Dentro de un par de meses, cuando ella inicie “con la ayuda de dios” su viaje a Guatemala, México y Estados Unidos, su hijo quedará al cuidado de alguien de su familia.

Karla dice que no tiene a dónde ni con quién llegar en ese país. Piensa cruzar las tres fronteras que la separan de su objetivo “de mojada” (sin documentos legales) a bordo de trenes de carga y en compañía de amigos con experiencia en el camino.

Desde su puerta mira la casa de su vecino. Es como la que ella, si su plan sale bien, podría tener algún día. Casualmente, tiene un  school bus amarillo, como los que llegan a la frontera de Corinto dos veces por semana para recoger a las mujeres, niños y bebés deportados desde Tapachula, Chiapas, y llevarlos a San Pedro Sula, Honduras, la ciudad más violenta del mundo, a empezar de cero.

Ese vehículo amarillo es, en términos reales, la historia posible para ella. José Luis lo sabe porque el día anterior vio la escena de los niños deportados que llegan totalmente desorientados a la frontera entre Guatemala y Honduras.

La ruta de Karla comenzará en la Gran Terminal de autobuses de San Pedro Sula. A las 12 de la noche partirá en un autobús, lleno de pasajeros con quienes comparte sueños,  que se enfilará hacia Santa Rosa de Copán, donde las mujeres son bellísimas; ahí bajará harta de tanta carretera y curva y quizá sentirá el olorcito a madera que trae el aire fresco de las montañas.

El bus seguirá hacia el norte recogiendo todo el pasaje posible hasta llegar a Agua Caliente, el último poblado hondureño donde la vista se divide entre  la inmensa pinera y  los traficantes de humanos, conocidos como coyotes, que acechan sin disimulo a sus próximas víctimas.

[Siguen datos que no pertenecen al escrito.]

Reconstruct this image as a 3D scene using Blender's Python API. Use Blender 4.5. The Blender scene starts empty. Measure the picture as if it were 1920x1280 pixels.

Karla podrá fijarse en un cartel que le advertirá el riesgo de ser víctima de trata y, entonces, ahí en los límites de Honduras y Guatemala, volverá la vista hacia atrás  contemplando las montañas y mesetas de su país. En ese momento decidirá volver o seguir adelante.

Entonces, como le ocurrió a José Luis cuando a dos pies dejó la tierra que ahora anda a una sola pierna, tal vez sienta que detrás de ella no hay ningún país y se dirija a Guatemala, buscando un camino donde sea invisible y pueda evitar las oficinas migratorias, esas que recuerdan que las fronteras sólo existen para romperlas.

Su ruta continuará por Esquipulas, donde el Cristo Negro la bendecirá como a cientos de migrantes que cada día piden su protección y, con suerte, sorteará a los primeros ladrones de indocumentados en su camino hasta llegar a Guatemala, El Ceibo y La Palma.

Hasta entonces comenzará su recorrido por México.

Si logra llegar a la frontera entre Guatemala y México, deberá caminar dos días para llegar hasta Tenosique, Tabasco, punto de partida del tren de carga y también de la delincuencia organizada que se dedica a la caza de migrantes, según el Movimiento Migrante Mesoamericano.

Es una ruta que Karla seguramente conoce, tantos han sido sus vecinos, amigos, familiares y desconocidos que se la han contado.

-¿Vas a tomar el tren?

-Sí.

-¿Tienes miedo?

-Sí, poquito. Nervios.

En el bullicio de su casa, Karla ayuda a José Luis a levantarse de la silla de plástico y se esconde tras la puerta.

Él se sacude el semblante fraternal y exclama con una prolongada exhalación: “¡Es que el hondureño migra con ganas!”.  Aún así, él, que vive en carne propia el costo físico y emocional de la migración forzada, está firmemente convencido de que las personas no deben abandonar sus casas en contra de su voluntad.